> _Aim_
Print verbatim the opening line of the material and every subsequent line through the one containing "mb.build('floor_weld', M['weldold'], par, smooth=True)".

> _Recorded data_
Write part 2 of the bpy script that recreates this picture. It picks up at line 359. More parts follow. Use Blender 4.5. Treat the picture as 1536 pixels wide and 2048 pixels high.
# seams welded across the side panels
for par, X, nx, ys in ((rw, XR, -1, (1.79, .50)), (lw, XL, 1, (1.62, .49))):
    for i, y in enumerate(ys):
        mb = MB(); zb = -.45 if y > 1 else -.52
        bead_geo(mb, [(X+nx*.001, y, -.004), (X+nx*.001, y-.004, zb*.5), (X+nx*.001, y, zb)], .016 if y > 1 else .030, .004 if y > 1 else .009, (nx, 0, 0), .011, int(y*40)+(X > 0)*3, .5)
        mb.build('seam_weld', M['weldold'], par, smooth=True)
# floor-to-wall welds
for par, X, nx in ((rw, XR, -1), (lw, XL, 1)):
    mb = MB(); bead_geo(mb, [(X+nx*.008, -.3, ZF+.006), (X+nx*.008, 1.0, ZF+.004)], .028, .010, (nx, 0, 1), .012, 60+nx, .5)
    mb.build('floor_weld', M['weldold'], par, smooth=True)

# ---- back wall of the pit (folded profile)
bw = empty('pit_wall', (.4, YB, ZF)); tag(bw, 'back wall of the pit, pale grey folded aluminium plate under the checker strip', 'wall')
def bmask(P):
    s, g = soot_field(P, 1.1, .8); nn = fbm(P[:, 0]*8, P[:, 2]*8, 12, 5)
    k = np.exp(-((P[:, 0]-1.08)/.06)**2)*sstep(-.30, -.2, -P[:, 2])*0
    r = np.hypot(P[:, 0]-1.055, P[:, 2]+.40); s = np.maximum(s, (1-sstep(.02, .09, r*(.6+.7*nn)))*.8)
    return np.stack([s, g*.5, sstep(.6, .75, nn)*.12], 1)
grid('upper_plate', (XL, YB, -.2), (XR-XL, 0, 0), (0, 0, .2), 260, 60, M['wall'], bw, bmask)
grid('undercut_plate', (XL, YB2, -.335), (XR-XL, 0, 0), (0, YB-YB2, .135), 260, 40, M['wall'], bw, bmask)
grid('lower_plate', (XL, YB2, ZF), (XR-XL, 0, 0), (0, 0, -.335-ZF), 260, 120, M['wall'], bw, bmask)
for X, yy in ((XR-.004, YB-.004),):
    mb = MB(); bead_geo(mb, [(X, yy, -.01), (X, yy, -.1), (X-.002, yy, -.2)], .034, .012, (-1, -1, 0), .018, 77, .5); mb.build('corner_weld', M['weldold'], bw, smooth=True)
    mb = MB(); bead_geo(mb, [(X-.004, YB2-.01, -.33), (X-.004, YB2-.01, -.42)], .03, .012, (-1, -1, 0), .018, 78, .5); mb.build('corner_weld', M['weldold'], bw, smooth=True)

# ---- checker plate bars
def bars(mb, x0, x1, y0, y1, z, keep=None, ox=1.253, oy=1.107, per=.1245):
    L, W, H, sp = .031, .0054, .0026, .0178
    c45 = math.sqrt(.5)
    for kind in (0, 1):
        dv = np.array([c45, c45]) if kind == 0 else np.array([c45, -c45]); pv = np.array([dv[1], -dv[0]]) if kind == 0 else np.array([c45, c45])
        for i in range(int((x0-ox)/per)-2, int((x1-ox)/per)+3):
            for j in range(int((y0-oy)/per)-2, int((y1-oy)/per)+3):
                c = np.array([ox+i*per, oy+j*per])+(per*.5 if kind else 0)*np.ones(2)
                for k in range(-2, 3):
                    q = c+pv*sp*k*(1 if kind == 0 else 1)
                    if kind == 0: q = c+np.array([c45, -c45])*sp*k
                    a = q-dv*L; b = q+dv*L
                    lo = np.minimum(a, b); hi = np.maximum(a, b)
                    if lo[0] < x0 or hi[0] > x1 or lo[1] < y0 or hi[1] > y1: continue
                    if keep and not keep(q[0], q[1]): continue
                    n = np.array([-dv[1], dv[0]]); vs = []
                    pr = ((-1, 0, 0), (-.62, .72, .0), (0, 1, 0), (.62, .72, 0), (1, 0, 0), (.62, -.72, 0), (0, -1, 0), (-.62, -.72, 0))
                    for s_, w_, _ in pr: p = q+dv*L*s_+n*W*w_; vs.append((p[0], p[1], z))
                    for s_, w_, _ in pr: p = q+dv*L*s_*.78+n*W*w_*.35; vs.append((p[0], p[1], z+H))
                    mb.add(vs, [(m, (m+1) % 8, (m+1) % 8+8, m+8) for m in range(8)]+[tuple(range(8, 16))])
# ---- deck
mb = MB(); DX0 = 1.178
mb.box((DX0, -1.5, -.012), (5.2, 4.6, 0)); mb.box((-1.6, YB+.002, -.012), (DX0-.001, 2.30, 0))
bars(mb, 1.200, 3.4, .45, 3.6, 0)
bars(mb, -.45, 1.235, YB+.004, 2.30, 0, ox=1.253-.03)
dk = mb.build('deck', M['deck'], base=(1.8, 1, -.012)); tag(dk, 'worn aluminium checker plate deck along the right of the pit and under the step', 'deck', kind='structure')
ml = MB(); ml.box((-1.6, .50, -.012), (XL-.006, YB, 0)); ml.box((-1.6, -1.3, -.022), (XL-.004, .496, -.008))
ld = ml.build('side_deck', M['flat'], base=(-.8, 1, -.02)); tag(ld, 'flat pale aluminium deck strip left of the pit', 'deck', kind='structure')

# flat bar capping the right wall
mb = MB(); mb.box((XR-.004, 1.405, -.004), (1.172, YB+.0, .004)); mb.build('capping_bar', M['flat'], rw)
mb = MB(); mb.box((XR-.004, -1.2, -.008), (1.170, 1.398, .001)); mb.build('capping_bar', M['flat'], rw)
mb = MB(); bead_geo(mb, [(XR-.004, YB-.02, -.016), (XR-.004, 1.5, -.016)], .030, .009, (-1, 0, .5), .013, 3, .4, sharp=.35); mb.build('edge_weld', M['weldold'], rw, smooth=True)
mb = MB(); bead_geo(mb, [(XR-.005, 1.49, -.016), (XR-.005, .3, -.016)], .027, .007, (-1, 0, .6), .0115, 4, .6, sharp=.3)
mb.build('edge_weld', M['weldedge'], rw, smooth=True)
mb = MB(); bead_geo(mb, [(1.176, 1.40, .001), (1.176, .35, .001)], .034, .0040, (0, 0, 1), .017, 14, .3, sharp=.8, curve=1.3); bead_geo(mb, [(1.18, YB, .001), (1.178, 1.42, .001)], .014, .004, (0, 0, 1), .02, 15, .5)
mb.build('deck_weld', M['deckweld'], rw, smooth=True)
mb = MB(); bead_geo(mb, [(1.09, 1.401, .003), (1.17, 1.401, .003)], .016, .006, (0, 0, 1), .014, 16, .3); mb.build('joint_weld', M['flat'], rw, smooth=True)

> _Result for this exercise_
Write part 2 of the bpy script that recreates this picture. It picks up at line 359. More parts follow. Use Blender 4.5. Treat the picture as 1536 pixels wide and 2048 pixels high.
# seams welded across the side panels
for par, X, nx, ys in ((rw, XR, -1, (1.79, .50)), (lw, XL, 1, (1.62, .49))):
    for i, y in enumerate(ys):
        mb = MB(); zb = -.45 if y > 1 else -.52
        bead_geo(mb, [(X+nx*.001, y, -.004), (X+nx*.001, y-.004, zb*.5), (X+nx*.001, y, zb)], .016 if y > 1 else .030, .004 if y > 1 else .009, (nx, 0, 0), .011, int(y*40)+(X > 0)*3, .5)
        mb.build('seam_weld', M['weldold'], par, smooth=True)
# floor-to-wall welds
for par, X, nx in ((rw, XR, -1), (lw, XL, 1)):
    mb = MB(); bead_geo(mb, [(X+nx*.008, -.3, ZF+.006), (X+nx*.008, 1.0, ZF+.004)], .028, .010, (nx, 0, 1), .012, 60+nx, .5)
    mb.build('floor_weld', M['weldold'], par, smooth=True)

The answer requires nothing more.